Data excerpt →

....

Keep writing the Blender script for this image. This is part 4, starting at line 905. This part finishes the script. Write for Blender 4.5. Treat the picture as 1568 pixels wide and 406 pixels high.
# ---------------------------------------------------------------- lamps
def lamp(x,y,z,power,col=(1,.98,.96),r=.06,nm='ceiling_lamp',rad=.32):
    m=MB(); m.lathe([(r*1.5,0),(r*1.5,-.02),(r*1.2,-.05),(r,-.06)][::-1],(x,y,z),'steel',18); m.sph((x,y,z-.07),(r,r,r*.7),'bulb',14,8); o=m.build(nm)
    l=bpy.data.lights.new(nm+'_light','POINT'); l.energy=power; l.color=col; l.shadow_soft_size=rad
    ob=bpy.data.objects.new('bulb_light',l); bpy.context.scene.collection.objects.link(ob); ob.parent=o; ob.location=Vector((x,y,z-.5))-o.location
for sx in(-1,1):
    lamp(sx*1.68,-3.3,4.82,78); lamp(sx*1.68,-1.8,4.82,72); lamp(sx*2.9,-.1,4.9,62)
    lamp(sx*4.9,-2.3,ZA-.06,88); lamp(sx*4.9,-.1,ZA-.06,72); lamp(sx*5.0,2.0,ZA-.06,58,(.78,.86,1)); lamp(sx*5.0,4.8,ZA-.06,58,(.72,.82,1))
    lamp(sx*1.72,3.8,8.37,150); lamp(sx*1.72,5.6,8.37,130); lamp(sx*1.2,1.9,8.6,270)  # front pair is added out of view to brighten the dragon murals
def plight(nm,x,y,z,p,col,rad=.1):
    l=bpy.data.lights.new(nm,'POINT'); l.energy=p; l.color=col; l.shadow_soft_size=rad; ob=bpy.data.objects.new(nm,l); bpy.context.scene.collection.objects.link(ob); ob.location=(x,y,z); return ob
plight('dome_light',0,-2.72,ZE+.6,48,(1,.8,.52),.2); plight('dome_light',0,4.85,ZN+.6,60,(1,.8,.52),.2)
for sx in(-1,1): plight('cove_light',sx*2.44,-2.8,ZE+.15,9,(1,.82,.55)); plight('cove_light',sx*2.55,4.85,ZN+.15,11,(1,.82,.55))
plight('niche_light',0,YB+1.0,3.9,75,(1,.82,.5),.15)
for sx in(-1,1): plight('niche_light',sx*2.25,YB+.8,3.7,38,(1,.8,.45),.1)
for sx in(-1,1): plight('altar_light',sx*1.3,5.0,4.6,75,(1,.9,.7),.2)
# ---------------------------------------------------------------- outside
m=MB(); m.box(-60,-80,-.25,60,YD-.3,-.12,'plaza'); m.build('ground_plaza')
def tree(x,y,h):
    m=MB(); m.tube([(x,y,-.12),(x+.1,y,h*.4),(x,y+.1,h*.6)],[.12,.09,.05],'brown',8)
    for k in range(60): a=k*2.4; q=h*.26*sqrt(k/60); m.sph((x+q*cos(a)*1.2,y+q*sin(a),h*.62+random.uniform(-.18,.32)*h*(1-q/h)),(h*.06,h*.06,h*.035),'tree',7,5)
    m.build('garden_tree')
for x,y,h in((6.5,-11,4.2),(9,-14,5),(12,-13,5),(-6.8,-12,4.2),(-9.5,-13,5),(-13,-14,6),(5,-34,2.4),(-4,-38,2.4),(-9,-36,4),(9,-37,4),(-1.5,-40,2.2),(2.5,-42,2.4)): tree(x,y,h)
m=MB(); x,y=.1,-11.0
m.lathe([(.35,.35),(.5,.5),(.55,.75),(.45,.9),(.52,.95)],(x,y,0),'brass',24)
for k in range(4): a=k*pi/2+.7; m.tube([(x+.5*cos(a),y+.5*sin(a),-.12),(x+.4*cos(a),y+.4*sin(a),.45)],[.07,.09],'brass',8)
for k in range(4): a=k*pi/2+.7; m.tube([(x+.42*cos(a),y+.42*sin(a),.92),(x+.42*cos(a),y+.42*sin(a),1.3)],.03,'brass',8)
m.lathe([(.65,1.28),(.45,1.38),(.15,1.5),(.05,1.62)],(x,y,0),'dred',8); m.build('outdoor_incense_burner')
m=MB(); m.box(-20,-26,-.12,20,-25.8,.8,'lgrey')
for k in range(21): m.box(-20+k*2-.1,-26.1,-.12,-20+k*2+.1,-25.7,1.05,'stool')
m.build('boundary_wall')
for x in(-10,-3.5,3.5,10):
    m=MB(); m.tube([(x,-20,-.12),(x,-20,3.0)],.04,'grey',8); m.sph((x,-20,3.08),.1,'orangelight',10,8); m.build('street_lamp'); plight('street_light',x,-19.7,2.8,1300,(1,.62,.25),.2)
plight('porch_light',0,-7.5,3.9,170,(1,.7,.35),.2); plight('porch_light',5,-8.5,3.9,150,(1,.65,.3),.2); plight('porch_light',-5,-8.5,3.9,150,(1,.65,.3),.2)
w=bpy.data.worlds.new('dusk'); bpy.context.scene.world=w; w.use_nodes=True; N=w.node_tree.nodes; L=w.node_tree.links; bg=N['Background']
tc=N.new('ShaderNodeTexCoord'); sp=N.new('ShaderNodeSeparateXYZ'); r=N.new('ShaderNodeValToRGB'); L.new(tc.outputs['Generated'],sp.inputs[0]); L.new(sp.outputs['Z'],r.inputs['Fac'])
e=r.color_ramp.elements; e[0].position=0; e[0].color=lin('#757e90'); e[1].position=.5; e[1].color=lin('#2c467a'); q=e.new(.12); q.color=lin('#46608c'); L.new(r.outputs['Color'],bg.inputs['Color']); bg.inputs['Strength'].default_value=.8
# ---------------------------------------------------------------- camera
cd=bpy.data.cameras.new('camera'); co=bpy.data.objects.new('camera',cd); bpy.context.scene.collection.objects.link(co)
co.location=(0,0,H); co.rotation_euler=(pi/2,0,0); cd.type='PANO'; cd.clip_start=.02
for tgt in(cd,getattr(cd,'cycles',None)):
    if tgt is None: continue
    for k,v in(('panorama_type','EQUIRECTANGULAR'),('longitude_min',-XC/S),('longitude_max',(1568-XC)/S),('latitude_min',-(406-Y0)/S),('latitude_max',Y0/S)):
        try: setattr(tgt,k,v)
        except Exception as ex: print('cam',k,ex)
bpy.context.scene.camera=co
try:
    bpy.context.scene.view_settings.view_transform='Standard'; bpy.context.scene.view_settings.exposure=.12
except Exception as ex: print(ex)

....

Description of the task → Write out the full listing exactly as given.

The response →
Keep writing the Blender script for this image. This is part 4, starting at line 905. This part finishes the script. Write for Blender 4.5. Treat the picture as 1568 pixels wide and 406 pixels high.
# ---------------------------------------------------------------- lamps
def lamp(x,y,z,power,col=(1,.98,.96),r=.06,nm='ceiling_lamp',rad=.32):
    m=MB(); m.lathe([(r*1.5,0),(r*1.5,-.02),(r*1.2,-.05),(r,-.06)][::-1],(x,y,z),'steel',18); m.sph((x,y,z-.07),(r,r,r*.7),'bulb',14,8); o=m.build(nm)
    l=bpy.data.lights.new(nm+'_light','POINT'); l.energy=power; l.color=col; l.shadow_soft_size=rad
    ob=bpy.data.objects.new('bulb_light',l); bpy.context.scene.collection.objects.link(ob); ob.parent=o; ob.location=Vector((x,y,z-.5))-o.location
for sx in(-1,1):
    lamp(sx*1.68,-3.3,4.82,78); lamp(sx*1.68,-1.8,4.82,72); lamp(sx*2.9,-.1,4.9,62)
    lamp(sx*4.9,-2.3,ZA-.06,88); lamp(sx*4.9,-.1,ZA-.06,72); lamp(sx*5.0,2.0,ZA-.06,58,(.78,.86,1)); lamp(sx*5.0,4.8,ZA-.06,58,(.72,.82,1))
    lamp(sx*1.72,3.8,8.37,150); lamp(sx*1.72,5.6,8.37,130); lamp(sx*1.2,1.9,8.6,270)  # front pair is added out of view to brighten the dragon murals
def plight(nm,x,y,z,p,col,rad=.1):
    l=bpy.data.lights.new(nm,'POINT'); l.energy=p; l.color=col; l.shadow_soft_size=rad; ob=bpy.data.objects.new(nm,l); bpy.context.scene.collection.objects.link(ob); ob.location=(x,y,z); return ob
plight('dome_light',0,-2.72,ZE+.6,48,(1,.8,.52),.2); plight('dome_light',0,4.85,ZN+.6,60,(1,.8,.52),.2)
for sx in(-1,1): plight('cove_light',sx*2.44,-2.8,ZE+.15,9,(1,.82,.55)); plight('cove_light',sx*2.55,4.85,ZN+.15,11,(1,.82,.55))
plight('niche_light',0,YB+1.0,3.9,75,(1,.82,.5),.15)
for sx in(-1,1): plight('niche_light',sx*2.25,YB+.8,3.7,38,(1,.8,.45),.1)
for sx in(-1,1): plight('altar_light',sx*1.3,5.0,4.6,75,(1,.9,.7),.2)
# ---------------------------------------------------------------- outside
m=MB(); m.box(-60,-80,-.25,60,YD-.3,-.12,'plaza'); m.build('ground_plaza')
def tree(x,y,h):
    m=MB(); m.tube([(x,y,-.12),(x+.1,y,h*.4),(x,y+.1,h*.6)],[.12,.09,.05],'brown',8)
    for k in range(60): a=k*2.4; q=h*.26*sqrt(k/60); m.sph((x+q*cos(a)*1.2,y+q*sin(a),h*.62+random.uniform(-.18,.32)*h*(1-q/h)),(h*.06,h*.06,h*.035),'tree',7,5)
    m.build('garden_tree')
for x,y,h in((6.5,-11,4.2),(9,-14,5),(12,-13,5),(-6.8,-12,4.2),(-9.5,-13,5),(-13,-14,6),(5,-34,2.4),(-4,-38,2.4),(-9,-36,4),(9,-37,4),(-1.5,-40,2.2),(2.5,-42,2.4)): tree(x,y,h)
m=MB(); x,y=.1,-11.0
m.lathe([(.35,.35),(.5,.5),(.55,.75),(.45,.9),(.52,.95)],(x,y,0),'brass',24)
for k in range(4): a=k*pi/2+.7; m.tube([(x+.5*cos(a),y+.5*sin(a),-.12),(x+.4*cos(a),y+.4*sin(a),.45)],[.07,.09],'brass',8)
for k in range(4): a=k*pi/2+.7; m.tube([(x+.42*cos(a),y+.42*sin(a),.92),(x+.42*cos(a),y+.42*sin(a),1.3)],.03,'brass',8)
m.lathe([(.65,1.28),(.45,1.38),(.15,1.5),(.05,1.62)],(x,y,0),'dred',8); m.build('outdoor_incense_burner')
m=MB(); m.box(-20,-26,-.12,20,-25.8,.8,'lgrey')
for k in range(21): m.box(-20+k*2-.1,-26.1,-.12,-20+k*2+.1,-25.7,1.05,'stool')
m.build('boundary_wall')
for x in(-10,-3.5,3.5,10):
    m=MB(); m.tube([(x,-20,-.12),(x,-20,3.0)],.04,'grey',8); m.sph((x,-20,3.08),.1,'orangelight',10,8); m.build('street_lamp'); plight('street_light',x,-19.7,2.8,1300,(1,.62,.25),.2)
plight('porch_light',0,-7.5,3.9,170,(1,.7,.35),.2); plight('porch_light',5,-8.5,3.9,150,(1,.65,.3),.2); plight('porch_light',-5,-8.5,3.9,150,(1,.65,.3),.2)
w=bpy.data.worlds.new('dusk'); bpy.context.scene.world=w; w.use_nodes=True; N=w.node_tree.nodes; L=w.node_tree.links; bg=N['Background']
tc=N.new('ShaderNodeTexCoord'); sp=N.new('ShaderNodeSeparateXYZ'); r=N.new('ShaderNodeValToRGB'); L.new(tc.outputs['Generated'],sp.inputs[0]); L.new(sp.outputs['Z'],r.inputs['Fac'])
e=r.color_ramp.elements; e[0].position=0; e[0].color=lin('#757e90'); e[1].position=.5; e[1].color=lin('#2c467a'); q=e.new(.12); q.color=lin('#46608c'); L.new(r.outputs['Color'],bg.inputs['Color']); bg.inputs['Strength'].default_value=.8
# ---------------------------------------------------------------- camera
cd=bpy.data.cameras.new('camera'); co=bpy.data.objects.new('camera',cd); bpy.context.scene.collection.objects.link(co)
co.location=(0,0,H); co.rotation_euler=(pi/2,0,0); cd.type='PANO'; cd.clip_start=.02
for tgt in(cd,getattr(cd,'cycles',None)):
    if tgt is None: continue
    for k,v in(('panorama_type','EQUIRECTANGULAR'),('longitude_min',-XC/S),('longitude_max',(1568-XC)/S),('latitude_min',-(406-Y0)/S),('latitude_max',Y0/S)):
        try: setattr(tgt,k,v)
        except Exception as ex: print('cam',k,ex)
bpy.context.scene.camera=co
try:
    bpy.context.scene.view_settings.view_transform='Standard'; bpy.context.scene.view_settings.exposure=.12
except Exception as ex: print(ex)